▶ **Problem to solve**: Quote every line from the top of the listing down to and including the line that contains "SC.cycles.caustics_reflective = False;".

•••••

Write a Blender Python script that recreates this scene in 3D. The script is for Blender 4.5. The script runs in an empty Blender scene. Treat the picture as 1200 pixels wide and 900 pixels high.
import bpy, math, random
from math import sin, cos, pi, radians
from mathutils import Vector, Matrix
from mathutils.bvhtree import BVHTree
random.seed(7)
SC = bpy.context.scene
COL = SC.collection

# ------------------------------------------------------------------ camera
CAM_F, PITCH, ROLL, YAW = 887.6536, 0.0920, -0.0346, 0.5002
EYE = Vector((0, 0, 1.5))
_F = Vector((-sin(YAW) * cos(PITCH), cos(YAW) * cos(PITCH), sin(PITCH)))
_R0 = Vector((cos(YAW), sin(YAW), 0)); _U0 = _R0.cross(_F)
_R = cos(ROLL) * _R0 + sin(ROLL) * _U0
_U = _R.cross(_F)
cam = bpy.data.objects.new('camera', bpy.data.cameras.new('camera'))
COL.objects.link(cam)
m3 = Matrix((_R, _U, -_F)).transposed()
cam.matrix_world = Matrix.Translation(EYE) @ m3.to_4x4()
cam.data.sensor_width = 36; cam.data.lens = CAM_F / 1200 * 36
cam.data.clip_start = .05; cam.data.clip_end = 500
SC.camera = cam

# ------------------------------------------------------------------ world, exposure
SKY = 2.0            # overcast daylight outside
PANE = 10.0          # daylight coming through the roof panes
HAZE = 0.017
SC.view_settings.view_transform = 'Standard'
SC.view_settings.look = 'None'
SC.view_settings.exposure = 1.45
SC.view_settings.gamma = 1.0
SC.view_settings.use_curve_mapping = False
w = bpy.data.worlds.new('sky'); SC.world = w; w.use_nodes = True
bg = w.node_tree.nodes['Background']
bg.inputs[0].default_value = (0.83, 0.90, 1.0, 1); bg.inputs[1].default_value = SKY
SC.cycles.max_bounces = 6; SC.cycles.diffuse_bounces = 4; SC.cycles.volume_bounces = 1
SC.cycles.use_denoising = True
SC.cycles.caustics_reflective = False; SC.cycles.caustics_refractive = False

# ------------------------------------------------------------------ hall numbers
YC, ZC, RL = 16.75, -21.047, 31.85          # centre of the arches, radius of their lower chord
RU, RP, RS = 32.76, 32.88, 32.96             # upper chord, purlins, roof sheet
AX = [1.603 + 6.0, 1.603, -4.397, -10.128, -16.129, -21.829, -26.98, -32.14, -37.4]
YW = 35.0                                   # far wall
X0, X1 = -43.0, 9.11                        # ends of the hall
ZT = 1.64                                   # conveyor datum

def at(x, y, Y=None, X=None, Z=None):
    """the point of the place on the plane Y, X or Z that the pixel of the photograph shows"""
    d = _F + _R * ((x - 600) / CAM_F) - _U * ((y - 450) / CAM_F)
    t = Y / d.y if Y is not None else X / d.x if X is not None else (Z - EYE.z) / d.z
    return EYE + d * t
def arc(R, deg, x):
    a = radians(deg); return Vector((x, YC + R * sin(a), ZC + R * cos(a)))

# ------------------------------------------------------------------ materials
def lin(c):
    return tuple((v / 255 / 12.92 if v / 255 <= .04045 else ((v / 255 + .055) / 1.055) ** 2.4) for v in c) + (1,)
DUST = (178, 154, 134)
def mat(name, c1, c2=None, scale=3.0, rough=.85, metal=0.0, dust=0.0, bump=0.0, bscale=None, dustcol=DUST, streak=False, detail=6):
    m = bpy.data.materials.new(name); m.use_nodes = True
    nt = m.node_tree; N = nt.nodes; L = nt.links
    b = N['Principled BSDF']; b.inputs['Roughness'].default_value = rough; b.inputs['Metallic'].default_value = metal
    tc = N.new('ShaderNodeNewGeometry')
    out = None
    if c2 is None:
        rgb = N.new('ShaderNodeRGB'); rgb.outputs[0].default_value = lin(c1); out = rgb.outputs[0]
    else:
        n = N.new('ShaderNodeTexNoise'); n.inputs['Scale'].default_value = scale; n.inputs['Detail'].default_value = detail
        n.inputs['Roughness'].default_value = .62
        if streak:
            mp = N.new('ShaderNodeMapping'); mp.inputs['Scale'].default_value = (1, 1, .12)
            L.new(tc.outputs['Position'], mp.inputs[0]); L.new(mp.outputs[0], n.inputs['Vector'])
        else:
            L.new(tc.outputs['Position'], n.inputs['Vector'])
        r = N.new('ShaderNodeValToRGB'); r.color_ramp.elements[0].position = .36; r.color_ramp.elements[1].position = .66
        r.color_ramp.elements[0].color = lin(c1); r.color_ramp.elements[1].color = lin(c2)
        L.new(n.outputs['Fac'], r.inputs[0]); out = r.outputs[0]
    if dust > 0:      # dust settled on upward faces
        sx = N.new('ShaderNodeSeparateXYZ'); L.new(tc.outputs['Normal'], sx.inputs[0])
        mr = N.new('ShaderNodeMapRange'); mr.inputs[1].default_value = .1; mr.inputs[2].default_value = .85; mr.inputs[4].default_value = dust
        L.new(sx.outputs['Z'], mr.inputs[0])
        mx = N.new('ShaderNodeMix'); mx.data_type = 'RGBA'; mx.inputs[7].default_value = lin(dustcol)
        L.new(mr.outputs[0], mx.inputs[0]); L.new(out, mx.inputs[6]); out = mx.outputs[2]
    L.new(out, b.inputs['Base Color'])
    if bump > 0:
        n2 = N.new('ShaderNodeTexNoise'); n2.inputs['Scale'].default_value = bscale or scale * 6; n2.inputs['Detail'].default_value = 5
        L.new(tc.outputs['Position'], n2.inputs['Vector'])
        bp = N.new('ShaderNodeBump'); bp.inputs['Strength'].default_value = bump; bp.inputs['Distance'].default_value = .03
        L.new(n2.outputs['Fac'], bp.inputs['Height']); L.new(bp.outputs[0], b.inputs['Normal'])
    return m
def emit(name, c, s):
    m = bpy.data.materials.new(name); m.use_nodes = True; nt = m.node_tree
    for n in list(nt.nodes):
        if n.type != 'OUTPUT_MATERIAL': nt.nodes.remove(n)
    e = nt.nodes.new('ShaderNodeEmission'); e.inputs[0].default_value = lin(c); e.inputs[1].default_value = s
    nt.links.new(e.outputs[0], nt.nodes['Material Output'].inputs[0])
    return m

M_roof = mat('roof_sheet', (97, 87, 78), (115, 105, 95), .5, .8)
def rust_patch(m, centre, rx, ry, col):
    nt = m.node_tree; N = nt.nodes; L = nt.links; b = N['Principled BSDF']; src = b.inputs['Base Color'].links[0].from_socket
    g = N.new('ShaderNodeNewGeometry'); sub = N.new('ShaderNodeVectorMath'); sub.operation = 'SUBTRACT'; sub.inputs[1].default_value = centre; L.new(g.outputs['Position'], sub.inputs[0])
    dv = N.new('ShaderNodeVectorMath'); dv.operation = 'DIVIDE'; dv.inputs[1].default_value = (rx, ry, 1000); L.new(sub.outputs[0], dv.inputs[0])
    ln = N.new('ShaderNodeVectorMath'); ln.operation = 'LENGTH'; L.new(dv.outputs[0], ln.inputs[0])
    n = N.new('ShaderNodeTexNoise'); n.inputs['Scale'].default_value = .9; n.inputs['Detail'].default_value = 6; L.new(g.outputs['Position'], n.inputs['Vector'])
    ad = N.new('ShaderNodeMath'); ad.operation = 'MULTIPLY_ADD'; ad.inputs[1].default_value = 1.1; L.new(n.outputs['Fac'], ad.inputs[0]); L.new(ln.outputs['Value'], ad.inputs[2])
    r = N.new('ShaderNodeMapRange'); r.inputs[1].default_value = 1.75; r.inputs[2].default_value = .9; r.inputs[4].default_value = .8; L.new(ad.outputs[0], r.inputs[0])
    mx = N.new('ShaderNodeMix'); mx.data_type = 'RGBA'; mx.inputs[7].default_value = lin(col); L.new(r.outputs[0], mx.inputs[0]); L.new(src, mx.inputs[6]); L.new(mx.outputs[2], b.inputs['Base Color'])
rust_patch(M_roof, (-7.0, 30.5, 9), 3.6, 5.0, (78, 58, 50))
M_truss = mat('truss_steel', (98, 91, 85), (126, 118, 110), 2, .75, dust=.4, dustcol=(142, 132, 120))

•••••

▶ **Task response**:
Write a Blender Python script that recreates this scene in 3D. The script is for Blender 4.5. The script runs in an empty Blender scene. Treat the picture as 1200 pixels wide and 900 pixels high.
import bpy, math, random
from math import sin, cos, pi, radians
from mathutils import Vector, Matrix
from mathutils.bvhtree import BVHTree
random.seed(7)
SC = bpy.context.scene
COL = SC.collection

# ------------------------------------------------------------------ camera
CAM_F, PITCH, ROLL, YAW = 887.6536, 0.0920, -0.0346, 0.5002
EYE = Vector((0, 0, 1.5))
_F = Vector((-sin(YAW) * cos(PITCH), cos(YAW) * cos(PITCH), sin(PITCH)))
_R0 = Vector((cos(YAW), sin(YAW), 0)); _U0 = _R0.cross(_F)
_R = cos(ROLL) * _R0 + sin(ROLL) * _U0
_U = _R.cross(_F)
cam = bpy.data.objects.new('camera', bpy.data.cameras.new('camera'))
COL.objects.link(cam)
m3 = Matrix((_R, _U, -_F)).transposed()
cam.matrix_world = Matrix.Translation(EYE) @ m3.to_4x4()
cam.data.sensor_width = 36; cam.data.lens = CAM_F / 1200 * 36
cam.data.clip_start = .05; cam.data.clip_end = 500
SC.camera = cam

# ------------------------------------------------------------------ world, exposure
SKY = 2.0            # overcast daylight outside
PANE = 10.0          # daylight coming through the roof panes
HAZE = 0.017
SC.view_settings.view_transform = 'Standard'
SC.view_settings.look = 'None'
SC.view_settings.exposure = 1.45
SC.view_settings.gamma = 1.0
SC.view_settings.use_curve_mapping = False
w = bpy.data.worlds.new('sky'); SC.world = w; w.use_nodes = True
bg = w.node_tree.nodes['Background']
bg.inputs[0].default_value = (0.83, 0.90, 1.0, 1); bg.inputs[1].default_value = SKY
SC.cycles.max_bounces = 6; SC.cycles.diffuse_bounces = 4; SC.cycles.volume_bounces = 1
SC.cycles.use_denoising = True
SC.cycles.caustics_reflective = False; SC.cycles.caustics_refractive = False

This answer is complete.